Re: OTD - 11th January 2012 - Problems with Ticket Vending Machines Posted by CyclingSid at 17:28, 12th January 2022 |
DIGRESSION
The article can be downloaded from http://www.metadyne.co.uk/AFC.html.
The name, Metadyne, in the website brings back memories of wrestling with such things in Centurion tanks. The Chieftain had more firepower, pity about the British Leyland powerpack which had a very short life before replacement. The "Cent" just kept going, Rolls-Royce Meteorite engine, a modified Merlin engine.
Re: OTD - 11th January 2012 - Problems with Ticket Vending Machines Posted by Ralph Ayres at 10:26, 12th January 2022 |
A former London Underground manager (the late and much respected Mike Horne) refers in an article about Automatic Fare Collection to a basic passenger operated ticket machine from 1904. The sloping type pictured by Grahame apparently originated in 1937, and the reference to Zone 1 shows they lasted well into the 1980s though much-upgraded internally. No touch screens then of course, and I think even the "40p" was printed onto the back of the glass (possibly a paper insert?), which had to be replaced whenever fares changed.
The article can be downloaded from http://www.metadyne.co.uk/AFC.html. I suspect other parts of his website - maintained in his memory - may be of interest to some Coffee Shop members.
OTD - 11th January 2012 - Problems with Ticket Vending Machines Posted by grahame at 23:45, 10th January 2022 |
When was the first Ticket Vending Machine introduced? I don't know - but I did find an old forum thread started 10 years ago today - on 11th January 2012, with John pointing out that they were still very much "average weather only" machines - which were not usable in very cold weather, very bright weather, or in the rain.
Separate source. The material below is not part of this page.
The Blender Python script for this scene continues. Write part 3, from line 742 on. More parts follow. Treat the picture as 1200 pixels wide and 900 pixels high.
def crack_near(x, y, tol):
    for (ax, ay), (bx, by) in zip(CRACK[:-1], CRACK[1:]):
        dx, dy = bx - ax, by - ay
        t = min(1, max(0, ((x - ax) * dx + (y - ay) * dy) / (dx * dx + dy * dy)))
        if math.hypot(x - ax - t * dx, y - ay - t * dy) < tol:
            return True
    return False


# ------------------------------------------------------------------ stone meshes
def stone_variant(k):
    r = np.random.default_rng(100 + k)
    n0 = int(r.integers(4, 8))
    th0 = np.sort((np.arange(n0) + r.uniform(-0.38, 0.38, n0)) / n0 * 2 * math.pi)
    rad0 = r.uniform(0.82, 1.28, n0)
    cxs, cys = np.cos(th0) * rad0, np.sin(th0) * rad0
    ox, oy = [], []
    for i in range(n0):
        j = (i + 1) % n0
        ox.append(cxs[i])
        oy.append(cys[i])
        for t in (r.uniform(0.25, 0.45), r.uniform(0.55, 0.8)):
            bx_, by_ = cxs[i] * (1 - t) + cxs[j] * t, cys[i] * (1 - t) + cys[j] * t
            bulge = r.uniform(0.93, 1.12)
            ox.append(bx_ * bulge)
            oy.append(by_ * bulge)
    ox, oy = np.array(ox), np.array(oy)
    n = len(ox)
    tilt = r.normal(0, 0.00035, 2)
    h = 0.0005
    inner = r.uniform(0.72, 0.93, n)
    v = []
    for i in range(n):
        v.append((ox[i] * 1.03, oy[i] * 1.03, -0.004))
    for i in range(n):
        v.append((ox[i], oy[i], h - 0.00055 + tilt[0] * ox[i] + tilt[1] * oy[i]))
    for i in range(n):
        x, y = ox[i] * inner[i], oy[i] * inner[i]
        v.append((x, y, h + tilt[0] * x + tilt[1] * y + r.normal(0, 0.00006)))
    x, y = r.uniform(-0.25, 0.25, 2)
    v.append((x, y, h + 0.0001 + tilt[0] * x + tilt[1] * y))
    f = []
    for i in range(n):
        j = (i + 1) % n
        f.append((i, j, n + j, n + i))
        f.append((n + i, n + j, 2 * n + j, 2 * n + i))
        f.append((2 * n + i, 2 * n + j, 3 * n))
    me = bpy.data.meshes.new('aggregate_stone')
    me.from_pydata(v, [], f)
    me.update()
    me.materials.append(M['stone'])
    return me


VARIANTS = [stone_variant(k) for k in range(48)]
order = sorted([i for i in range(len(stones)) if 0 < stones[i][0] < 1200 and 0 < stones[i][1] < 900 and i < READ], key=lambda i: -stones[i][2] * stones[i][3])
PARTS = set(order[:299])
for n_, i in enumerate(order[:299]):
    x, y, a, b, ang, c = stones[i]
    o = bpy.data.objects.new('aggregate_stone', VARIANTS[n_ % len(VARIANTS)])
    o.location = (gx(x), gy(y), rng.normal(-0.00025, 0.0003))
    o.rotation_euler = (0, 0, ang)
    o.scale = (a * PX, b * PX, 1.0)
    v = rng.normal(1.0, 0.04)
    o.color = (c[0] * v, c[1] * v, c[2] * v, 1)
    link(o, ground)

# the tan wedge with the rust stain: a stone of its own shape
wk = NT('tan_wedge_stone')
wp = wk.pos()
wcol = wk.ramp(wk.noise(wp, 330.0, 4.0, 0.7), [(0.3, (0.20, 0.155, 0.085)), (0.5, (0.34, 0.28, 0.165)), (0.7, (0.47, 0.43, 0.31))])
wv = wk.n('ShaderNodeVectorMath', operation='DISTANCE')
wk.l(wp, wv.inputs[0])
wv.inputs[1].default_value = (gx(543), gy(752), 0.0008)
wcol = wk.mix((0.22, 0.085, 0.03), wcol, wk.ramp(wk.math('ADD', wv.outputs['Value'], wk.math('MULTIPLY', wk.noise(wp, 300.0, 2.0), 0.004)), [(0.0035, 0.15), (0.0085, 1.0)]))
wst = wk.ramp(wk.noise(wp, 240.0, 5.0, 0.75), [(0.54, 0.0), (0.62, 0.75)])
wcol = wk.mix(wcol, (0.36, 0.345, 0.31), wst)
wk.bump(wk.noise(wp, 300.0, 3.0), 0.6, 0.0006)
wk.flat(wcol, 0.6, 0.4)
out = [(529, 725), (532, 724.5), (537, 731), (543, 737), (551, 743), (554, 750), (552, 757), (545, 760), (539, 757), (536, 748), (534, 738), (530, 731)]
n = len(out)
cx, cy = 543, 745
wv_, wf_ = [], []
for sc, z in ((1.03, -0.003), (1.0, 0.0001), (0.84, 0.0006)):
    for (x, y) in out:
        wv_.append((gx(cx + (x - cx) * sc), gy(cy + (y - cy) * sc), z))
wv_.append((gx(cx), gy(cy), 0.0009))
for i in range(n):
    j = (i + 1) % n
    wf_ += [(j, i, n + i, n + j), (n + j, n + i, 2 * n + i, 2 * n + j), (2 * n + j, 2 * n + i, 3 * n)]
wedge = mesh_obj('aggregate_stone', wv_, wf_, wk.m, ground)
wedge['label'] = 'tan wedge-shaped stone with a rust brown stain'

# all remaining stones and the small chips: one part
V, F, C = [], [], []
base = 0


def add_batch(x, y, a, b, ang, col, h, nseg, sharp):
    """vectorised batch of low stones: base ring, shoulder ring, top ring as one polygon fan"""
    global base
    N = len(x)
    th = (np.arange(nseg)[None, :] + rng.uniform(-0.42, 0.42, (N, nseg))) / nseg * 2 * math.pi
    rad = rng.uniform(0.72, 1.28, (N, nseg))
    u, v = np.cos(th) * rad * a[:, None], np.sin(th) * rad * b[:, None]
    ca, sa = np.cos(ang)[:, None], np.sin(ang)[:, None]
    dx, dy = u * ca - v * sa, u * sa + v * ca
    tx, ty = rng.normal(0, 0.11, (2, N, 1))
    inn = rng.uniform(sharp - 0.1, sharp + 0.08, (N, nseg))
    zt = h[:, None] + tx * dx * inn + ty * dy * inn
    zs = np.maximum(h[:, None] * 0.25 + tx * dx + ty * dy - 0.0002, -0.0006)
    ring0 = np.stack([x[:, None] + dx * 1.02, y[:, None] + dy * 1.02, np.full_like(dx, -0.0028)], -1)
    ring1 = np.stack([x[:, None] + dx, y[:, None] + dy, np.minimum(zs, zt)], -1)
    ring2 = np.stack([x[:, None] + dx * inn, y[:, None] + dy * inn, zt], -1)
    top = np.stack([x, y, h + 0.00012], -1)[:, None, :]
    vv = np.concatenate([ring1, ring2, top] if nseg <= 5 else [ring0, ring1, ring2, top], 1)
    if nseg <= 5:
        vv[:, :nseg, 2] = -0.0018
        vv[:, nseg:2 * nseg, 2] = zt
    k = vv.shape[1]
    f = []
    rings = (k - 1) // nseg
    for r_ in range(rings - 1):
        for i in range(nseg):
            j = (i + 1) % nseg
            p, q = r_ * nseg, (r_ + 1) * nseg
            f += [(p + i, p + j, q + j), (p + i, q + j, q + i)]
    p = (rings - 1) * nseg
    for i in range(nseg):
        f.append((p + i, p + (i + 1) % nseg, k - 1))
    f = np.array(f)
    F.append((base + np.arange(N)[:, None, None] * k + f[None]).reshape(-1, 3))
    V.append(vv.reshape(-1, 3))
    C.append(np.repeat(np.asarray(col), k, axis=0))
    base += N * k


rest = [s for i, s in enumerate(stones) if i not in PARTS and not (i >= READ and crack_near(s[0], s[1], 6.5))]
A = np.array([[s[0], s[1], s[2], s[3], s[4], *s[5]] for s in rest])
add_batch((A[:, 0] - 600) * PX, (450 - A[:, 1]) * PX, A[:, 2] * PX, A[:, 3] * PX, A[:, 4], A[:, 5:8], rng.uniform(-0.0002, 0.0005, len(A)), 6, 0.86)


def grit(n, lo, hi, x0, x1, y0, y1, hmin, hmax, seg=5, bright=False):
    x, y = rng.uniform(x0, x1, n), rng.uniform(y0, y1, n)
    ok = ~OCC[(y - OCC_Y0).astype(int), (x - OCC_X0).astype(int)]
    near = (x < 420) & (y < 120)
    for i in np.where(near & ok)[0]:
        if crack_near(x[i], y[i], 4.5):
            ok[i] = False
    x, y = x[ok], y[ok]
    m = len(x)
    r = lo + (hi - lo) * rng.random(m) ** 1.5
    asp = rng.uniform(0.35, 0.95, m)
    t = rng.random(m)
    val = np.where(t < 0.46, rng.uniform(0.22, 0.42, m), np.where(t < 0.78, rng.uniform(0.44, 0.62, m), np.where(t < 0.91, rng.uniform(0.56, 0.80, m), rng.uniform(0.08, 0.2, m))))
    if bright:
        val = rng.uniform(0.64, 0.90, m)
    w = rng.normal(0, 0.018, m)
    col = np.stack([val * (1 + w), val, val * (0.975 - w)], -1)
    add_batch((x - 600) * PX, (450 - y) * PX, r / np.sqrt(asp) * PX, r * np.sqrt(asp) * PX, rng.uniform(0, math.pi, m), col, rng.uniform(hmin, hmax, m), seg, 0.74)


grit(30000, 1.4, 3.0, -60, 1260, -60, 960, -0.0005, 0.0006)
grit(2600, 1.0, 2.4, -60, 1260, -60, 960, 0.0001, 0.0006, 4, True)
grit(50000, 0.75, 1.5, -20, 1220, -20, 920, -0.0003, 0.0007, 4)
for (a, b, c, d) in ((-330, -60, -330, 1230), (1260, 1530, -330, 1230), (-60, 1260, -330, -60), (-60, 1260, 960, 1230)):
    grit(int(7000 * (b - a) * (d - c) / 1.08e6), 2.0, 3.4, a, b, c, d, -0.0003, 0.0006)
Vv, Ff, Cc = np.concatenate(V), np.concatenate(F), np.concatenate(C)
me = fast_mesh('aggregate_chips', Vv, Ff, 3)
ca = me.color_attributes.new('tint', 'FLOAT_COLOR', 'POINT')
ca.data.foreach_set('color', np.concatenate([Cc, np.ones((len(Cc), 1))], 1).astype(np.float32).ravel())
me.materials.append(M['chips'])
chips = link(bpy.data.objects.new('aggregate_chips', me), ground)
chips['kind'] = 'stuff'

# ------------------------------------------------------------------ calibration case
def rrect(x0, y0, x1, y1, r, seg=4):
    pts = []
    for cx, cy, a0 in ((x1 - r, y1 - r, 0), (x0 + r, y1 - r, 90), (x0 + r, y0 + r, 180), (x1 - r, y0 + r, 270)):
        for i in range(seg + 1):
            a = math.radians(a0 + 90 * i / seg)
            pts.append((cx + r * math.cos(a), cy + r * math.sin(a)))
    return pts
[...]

Those issues sound familiar ever to this day - and from this morning I can add "in the dark" - it's a good job I knew what the unlit buttons are on the credit card pad do and how they are layed out.
Early TVMs - such as the London Underground one pictured - were simple one where the put in your money to the machine for the correct price in a line. I can recall them marked 3d and 4d and 6d for central London journeys. By the time the one pictured had been brought into use, inflation had driven the price up to 40p (and there was a 70p machine next to it) but the mechanism was simple - in essence they were queue busters for the ticket office, selling only the most popular journey and leaving more complex sales for the human behind the window.
TVMs still have many characteristics of the queue-busting old days. They still sell much less than a full range of tickets, they still require you to be somewhat knoweldgable about your journey, and they'll still fail to operate properly in the wrong weather of at the wrong time of day. There is a difference in that the safety net of the manned ticket office has largely gone, replaced but not in all aspects by online sales.